À terme pourtant, face à l’accroissement des affaires, le dispositif de la foire que l'on pourrait qualifier de «volante» est de moins en moins adapté: dans la deuxième moitié du XVIe siècle commencent à être aménagés ou construits les premiers immeubles spécialisés pour le négoce et pour la foire, en l’espèce des «maisons de foire» (Meßehäuser), dont moins d’une vingtaine sont aujourd’hui conservées, les plus récentes remontant au début du XXe siècle. Le Städtisches Kaufhaus sera achevé en 1901, et abrite bureaux d’intermédiaires, salles de réunion et espaces de stockage.
Maison de commission et d'expédition Johann Christian Freygang |
Cour d'Auerbach (Auerbachshof), 1778 (© SGM, Leipzig). |
La plus belle aujourd’hui conservée est la Cour Barthel (Barthelshof), élevée au milieu du XVIIIe siècle sur le Markt pour le négociant-banquier Gottfried Barthel (1692-1759). Le Speckshof (du nom de Maximilian Speck von Sternburg, qui acquiert les lieux en 1815) correspond au même modèle, mais il sera reconstruit en 1909-1912, et ses cours intérieures couvertes en 1928, pour le transformer en passage.

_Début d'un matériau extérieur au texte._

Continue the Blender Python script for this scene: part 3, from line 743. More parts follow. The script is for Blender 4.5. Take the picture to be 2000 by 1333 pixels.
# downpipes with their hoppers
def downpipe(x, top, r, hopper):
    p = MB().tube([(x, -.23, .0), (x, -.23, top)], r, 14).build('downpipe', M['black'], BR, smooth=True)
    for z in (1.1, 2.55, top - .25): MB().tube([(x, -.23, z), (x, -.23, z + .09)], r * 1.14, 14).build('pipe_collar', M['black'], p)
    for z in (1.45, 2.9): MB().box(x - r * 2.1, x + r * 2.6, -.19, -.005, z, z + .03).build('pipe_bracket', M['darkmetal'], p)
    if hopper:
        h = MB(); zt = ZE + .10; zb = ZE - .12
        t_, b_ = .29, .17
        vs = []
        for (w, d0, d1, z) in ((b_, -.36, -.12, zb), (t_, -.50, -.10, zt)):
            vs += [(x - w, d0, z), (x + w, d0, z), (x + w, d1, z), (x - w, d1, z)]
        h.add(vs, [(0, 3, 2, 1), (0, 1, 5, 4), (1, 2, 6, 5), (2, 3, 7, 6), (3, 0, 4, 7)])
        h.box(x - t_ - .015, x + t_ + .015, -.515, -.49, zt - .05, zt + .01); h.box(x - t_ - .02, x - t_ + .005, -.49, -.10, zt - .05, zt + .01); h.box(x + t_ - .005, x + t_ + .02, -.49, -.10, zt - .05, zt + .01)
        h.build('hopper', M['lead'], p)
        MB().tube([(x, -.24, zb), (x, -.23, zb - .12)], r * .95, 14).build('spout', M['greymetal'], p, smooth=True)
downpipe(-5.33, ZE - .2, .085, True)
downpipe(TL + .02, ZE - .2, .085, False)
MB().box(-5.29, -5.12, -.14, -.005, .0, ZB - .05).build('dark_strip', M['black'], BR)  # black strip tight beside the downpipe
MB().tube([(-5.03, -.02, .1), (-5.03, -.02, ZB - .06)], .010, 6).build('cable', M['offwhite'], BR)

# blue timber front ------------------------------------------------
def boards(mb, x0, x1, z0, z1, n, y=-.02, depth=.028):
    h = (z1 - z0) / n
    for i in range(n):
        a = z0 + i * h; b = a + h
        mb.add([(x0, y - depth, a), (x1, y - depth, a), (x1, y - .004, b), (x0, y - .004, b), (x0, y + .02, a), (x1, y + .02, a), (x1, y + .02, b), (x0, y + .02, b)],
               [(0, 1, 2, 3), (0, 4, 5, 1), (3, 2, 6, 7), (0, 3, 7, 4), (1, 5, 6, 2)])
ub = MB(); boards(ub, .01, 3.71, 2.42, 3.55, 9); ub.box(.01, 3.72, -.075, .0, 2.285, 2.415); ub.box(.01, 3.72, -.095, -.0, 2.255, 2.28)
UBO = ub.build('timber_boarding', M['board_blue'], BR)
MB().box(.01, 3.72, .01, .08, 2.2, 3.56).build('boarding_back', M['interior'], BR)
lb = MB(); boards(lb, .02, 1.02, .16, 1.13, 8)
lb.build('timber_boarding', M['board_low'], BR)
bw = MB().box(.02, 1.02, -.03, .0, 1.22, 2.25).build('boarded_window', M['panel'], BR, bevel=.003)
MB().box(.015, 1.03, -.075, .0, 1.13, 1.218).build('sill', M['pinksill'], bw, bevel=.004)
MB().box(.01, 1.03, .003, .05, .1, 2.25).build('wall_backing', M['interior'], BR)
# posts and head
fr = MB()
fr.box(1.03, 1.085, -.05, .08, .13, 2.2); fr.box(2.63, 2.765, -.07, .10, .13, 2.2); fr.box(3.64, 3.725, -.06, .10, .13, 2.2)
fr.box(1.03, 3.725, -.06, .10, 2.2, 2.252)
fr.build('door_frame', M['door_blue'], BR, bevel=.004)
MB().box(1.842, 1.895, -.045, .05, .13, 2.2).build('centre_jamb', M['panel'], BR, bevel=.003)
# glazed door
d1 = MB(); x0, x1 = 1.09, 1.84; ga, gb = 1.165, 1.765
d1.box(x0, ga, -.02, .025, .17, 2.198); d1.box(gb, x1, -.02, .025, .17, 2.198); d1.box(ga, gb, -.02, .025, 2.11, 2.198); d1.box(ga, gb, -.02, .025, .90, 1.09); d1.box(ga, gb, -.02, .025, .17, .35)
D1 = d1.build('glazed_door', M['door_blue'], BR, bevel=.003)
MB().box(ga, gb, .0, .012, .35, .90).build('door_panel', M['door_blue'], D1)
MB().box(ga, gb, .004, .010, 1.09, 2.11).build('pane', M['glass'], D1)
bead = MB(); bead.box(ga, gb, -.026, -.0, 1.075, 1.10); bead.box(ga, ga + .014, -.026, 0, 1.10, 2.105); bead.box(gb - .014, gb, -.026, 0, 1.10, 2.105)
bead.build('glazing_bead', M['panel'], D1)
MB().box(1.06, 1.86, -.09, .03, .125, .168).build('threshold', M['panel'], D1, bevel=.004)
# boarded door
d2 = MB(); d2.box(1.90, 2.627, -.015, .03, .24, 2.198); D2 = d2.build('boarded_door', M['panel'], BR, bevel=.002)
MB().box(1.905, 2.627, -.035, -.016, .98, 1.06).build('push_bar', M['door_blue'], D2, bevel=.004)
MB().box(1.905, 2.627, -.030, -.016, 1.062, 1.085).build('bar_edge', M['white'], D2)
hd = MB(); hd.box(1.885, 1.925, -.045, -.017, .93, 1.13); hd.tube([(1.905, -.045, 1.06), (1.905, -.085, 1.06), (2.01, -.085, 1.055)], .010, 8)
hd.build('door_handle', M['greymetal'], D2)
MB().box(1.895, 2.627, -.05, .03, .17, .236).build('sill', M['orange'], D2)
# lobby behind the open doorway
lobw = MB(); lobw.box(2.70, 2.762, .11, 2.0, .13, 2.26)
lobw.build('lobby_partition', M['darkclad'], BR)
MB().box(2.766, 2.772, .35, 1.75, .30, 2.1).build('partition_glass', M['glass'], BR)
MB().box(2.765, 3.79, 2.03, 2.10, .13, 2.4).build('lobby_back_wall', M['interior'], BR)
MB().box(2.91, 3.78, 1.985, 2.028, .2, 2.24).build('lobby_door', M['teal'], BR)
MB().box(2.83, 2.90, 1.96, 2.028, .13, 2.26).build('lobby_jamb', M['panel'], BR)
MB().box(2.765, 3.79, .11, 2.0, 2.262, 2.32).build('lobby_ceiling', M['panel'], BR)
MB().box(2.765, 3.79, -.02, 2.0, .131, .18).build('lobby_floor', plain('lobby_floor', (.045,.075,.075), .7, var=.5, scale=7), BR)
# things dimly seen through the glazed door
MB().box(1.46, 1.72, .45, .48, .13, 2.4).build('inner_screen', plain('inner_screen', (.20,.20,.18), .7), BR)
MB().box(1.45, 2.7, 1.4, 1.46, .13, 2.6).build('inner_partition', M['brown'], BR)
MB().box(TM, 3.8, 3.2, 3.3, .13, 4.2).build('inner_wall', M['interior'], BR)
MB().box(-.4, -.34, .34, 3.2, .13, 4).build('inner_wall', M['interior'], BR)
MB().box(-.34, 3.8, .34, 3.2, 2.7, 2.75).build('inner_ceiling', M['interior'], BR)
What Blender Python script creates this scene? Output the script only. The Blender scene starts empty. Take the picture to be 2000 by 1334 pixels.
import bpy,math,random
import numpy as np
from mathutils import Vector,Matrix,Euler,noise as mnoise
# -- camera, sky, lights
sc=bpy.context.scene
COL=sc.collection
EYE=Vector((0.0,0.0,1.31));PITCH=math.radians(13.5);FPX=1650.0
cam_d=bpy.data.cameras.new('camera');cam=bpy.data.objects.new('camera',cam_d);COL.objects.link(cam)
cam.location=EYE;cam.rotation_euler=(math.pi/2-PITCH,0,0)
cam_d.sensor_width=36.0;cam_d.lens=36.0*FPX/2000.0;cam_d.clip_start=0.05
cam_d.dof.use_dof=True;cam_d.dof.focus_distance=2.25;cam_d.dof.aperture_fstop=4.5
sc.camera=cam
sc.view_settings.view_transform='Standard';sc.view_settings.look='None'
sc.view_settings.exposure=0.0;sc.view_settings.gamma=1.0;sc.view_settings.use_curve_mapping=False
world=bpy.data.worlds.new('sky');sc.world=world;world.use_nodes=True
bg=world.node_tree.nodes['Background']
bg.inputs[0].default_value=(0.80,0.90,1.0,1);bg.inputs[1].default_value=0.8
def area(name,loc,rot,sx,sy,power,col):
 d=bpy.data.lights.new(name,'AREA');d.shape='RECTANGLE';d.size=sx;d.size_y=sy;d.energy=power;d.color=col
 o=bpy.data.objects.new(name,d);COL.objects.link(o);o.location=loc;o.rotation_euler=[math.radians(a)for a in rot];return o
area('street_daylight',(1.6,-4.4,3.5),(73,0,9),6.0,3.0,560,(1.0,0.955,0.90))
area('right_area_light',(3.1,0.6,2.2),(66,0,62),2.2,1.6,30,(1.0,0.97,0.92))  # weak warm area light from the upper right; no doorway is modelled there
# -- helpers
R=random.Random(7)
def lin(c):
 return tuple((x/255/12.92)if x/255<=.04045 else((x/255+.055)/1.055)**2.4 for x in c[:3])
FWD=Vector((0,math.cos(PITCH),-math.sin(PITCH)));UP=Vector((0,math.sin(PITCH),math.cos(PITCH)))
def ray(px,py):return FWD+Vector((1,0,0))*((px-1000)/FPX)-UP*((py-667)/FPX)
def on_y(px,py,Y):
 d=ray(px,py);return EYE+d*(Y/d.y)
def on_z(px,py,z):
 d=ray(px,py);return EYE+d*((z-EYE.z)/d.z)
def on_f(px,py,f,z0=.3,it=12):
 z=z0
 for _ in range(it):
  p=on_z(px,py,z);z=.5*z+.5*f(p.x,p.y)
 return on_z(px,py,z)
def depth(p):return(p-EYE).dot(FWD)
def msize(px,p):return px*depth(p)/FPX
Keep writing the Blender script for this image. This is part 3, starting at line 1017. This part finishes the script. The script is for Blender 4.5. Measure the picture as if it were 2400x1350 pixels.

La foire traditionnelle de la «librairie» était celle de Francfort, chaque année au printemps et à l’automne, mais la concurrence de Leipzig permet à cette ville de dépasser sa rivale, pour le volume des affaires, dans le dernier quart du XVIIe siècle. La «Vieille bourse du négoce» (Alte Handelsbörse) marque ce moment de rupture: le bâtiment a en effet été élevé par les négociants de la ville en 1678-1679 à côté de l’ancien Hôtel de ville (milieu du XVIe siècle), et il accueille notamment dès lors (jusqu’en 1886) la séance clôturant la foire du livre, celle, décisive, de la balance des comptes et des paiements (les retours se faisant dans les magasins eux-mêmes).
La Vieille Bourse (Alte Börse). A gauche, l'ancien Hötel de Ville (Rathaus) |
Nouveau complexe du Speckshof |
Les deux-tiers du «Quartier polygraphique» seront détruits par les bombardements de 1942-1943, tandis que la mise en place du rideau de fer détruit aussi les bases de la «librairie» de Leipzig et ouvre le temps de la renaissance pour la plus grande foire du livre aujourd’hui, celle de Francfort.
L’un des agréments de l’historien quand il voyage réside dans le fait que le voyage dans l’espace recouvre aussi un voyage dans le temps. En nous promenant dans la vieille ville de Leipzig, dans ce qui a été le «Quartier polygraphique» et jusqu’au cimetière proche –où se rassemblent encore les grandes dynasties d'imprimeurs et de libraires–, nous retrouvons, malgré les destructions irrémédiables, les logiques de fonctionnement de la « librairie », et de la société plus large qui l'encadrait, au cours de plusieurs siècles. Nous pouvons faire les mêmes expériences à Paris, à Lyon, et dans un certain nombre d’autres villes: toujours et partout, il faut savoir s’informer, ouvrir les yeux et regarder (3).
Notes
(1) Christian Friedrich Heinrich Geißler (Leipzig, 1770-1844), dessinateur et graveur.
(2) Georg Emanuel Opiz (Prague, 1775- Leipzig, 1841), écrivain, dessinateur et graveur.
(3) Le cas échéant en se reportant à un guide. Nous ne pouvons que recommander celui de Sabine Knopf, Der Leipziger Gutenbergweg. Geschichte und Topographie einer Buchstadt, Markkleeberg, Sachs-Verlag, 2000.